[lbo-talk] International petition against the apartheid and transfer wall
Bryan Atinsky
bryan at indymedia.org.il
Thu Jul 24 11:06:47 PDT 2003
Please consider signing this petition against the wall initiated by Etienne
Balibar. It calls upon the International Community to pressure Israel to
stop building the wall.
Also please send the link to your lists.
Petition at http://www.petitiononline.com/stw/petition.html
To: The United Nations, the democratic forces and governments, humanitarian
organizations and the Jewish communities around the world
The Israeli government is currently erecting the Wall of Separation –
euphemistically called the “Security Fence” – which is supposed to block
“terrorist attacks” (but certainly won’t prevent missiles and helicopters
from hitting their human targets) at an estimated cost of 2 billion dollars
in the middle of the Occupied Territories of the West Bank. Plans also exist
to complete it along the Jordan River. In any case it is already creating a
situation with immeasurably tragic consequences. But at this time, the
reactions and objections from international organizations, governments,
public opinions outside and inside Israel (with the notable exception of
such courageous groups as Gush Shalom, B’Tselem, Ta’yush), remain strangely
restrained, as if the construction were a fait accompli, as if protest must
wait for the work to
be completed or tactical precautions must be observed during a period of
renewed “peace talks” under the auspices of the U.S. and other world powers.

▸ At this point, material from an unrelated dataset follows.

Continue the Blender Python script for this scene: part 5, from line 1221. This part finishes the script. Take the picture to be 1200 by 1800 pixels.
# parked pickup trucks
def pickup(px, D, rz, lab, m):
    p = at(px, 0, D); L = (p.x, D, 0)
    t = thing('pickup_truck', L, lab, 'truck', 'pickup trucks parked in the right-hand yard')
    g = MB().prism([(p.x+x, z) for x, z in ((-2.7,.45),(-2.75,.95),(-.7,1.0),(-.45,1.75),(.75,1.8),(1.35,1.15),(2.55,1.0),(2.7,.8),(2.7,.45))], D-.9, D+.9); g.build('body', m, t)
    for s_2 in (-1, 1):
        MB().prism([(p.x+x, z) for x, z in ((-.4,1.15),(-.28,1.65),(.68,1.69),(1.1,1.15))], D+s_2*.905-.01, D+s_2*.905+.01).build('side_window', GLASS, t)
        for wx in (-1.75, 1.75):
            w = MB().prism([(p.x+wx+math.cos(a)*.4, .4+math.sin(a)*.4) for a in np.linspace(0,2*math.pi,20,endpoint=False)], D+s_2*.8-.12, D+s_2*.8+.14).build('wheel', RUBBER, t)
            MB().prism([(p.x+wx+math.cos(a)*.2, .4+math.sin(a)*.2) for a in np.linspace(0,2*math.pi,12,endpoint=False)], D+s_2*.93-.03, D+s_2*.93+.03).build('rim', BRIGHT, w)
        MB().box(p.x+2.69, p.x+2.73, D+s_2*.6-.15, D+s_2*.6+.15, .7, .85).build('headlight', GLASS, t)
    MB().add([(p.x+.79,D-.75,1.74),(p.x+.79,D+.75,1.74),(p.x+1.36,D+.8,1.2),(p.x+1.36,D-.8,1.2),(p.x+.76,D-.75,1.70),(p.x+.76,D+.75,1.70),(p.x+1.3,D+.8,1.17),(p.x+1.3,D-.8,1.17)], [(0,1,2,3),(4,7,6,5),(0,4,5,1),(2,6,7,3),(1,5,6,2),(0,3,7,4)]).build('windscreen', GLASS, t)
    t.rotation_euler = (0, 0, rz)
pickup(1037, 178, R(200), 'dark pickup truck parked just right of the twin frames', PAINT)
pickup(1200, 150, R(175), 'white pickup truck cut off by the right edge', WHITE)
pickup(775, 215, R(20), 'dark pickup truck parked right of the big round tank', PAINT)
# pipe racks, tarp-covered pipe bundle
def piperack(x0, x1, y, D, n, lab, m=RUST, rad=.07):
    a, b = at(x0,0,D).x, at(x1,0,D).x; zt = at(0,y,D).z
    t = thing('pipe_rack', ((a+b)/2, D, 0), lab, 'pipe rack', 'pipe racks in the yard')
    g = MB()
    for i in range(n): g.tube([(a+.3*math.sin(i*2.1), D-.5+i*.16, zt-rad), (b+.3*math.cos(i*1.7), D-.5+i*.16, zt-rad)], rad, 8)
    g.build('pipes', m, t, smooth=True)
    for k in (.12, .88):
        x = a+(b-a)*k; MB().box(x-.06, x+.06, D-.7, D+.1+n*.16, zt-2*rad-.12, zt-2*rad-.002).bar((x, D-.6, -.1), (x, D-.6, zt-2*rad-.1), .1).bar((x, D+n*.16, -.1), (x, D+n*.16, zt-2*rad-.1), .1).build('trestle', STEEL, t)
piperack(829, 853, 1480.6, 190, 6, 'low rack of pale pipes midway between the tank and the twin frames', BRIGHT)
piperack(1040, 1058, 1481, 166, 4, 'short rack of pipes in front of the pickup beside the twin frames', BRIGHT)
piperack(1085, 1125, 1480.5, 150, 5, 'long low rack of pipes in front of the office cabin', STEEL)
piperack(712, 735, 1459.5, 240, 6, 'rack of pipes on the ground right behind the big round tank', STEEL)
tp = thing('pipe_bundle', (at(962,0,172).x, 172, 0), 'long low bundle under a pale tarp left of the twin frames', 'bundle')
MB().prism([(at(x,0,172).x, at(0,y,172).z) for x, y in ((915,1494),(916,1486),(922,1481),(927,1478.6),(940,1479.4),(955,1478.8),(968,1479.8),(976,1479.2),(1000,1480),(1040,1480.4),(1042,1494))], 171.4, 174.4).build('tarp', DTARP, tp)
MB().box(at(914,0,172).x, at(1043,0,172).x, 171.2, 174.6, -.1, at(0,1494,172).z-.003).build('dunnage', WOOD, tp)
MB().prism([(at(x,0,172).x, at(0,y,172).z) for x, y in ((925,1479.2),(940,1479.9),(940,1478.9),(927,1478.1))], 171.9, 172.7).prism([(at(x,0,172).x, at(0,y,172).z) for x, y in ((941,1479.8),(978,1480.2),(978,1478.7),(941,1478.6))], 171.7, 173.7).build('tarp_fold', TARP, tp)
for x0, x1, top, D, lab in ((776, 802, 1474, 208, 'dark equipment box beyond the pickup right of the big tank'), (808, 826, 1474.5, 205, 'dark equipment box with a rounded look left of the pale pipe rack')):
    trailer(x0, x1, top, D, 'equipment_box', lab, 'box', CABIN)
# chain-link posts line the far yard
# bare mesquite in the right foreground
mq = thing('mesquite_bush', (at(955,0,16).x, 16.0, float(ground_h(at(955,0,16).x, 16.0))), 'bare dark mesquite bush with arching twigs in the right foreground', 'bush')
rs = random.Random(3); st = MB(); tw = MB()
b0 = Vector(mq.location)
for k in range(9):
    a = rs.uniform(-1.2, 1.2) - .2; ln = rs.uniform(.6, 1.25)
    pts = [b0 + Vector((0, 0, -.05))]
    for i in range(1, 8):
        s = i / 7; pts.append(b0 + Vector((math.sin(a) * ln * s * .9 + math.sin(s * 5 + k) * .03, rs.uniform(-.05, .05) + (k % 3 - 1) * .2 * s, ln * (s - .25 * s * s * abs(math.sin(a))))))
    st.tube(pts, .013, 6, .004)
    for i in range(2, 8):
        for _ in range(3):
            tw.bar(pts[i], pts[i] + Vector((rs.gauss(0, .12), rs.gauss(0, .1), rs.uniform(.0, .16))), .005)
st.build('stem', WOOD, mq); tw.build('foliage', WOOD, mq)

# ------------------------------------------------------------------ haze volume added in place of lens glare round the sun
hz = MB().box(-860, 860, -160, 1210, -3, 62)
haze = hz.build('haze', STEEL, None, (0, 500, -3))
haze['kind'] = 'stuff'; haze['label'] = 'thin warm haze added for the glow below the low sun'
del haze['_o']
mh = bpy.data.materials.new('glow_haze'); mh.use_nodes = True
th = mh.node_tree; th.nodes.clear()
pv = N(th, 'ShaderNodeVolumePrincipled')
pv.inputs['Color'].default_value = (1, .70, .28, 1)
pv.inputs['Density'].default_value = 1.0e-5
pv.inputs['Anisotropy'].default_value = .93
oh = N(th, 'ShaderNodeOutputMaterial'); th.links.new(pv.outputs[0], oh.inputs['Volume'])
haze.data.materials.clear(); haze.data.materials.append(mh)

Directly or indirectly displacing populations and/or depriving them of their
means of subsistence (uprooting trees, denying access to water and to arable
land) and opportunities for learning and work, through the dire restriction
of movement, the Wall strikes at the capacity of the Palestinian people to
persist, comparable to the mass expulsions of 1948 and the occupation of
1967. An estimated 90,000 to 210,000 Palestinians are going to be displaced
from their homes. As for all others, it is designed to make their lives so
utterly impossible that many will have no choice than leave, either their
villages, or their country. The Wall sanctions and renders irreversible the
Jewish settlements (all of them illegal by
international law) and the incremental seizure of East Jerusalem, both of
which transform the future, always promised “viable Palestinian State,” into
a mere patchwork of Bantustans and refugee camps, generalizing and
aggravating the model already realized in Gaza. It imprisons the
Palestinians (or better said that segment of the Palestinian people who
until now has succeeded in remaining and resisting on its own soil) on a
restricted part of the West Bank within a murderous triple line of concrete,
barbed wire and electronic fortifications, whose precedents in modern
history indisputably belong to the totalitarian tradition. It also
transforms the Israeli “defense forces” and the Israeli citizensm,
themselves into a people of camp wardens. In short, this is a new naqba that
promises for the present and the future only famine, deportations, terror,
war, and abjection – whatever transitory arrangements might be reached
through local and international agreements.
Are we going to watch this process without raising any protest, just to
discover after the event that we were guilty of “non-intervention” in a
crime against humanity committed before our eyes? The signatories here
refuse to accept the Wall as inevitable, and decry the cowardice of those
who do not raise their voices against this injustice. The signatories launch
an urgent appeal to democratic forces and governments, to the United Nations
and humanitarian organizations, to the Jewish communities around the World
who have kept the memory of their own past sufferings, and to religious,
moral, academic and legal authorities. The construction of the Wall must
stop immediately. World opinion must force the Israeli government to
dismantle the Wall and return and restore the Palestinian land it has
already appropriated and destroyed. This is not an object of “negotiation”.
It is a moral and political imperative.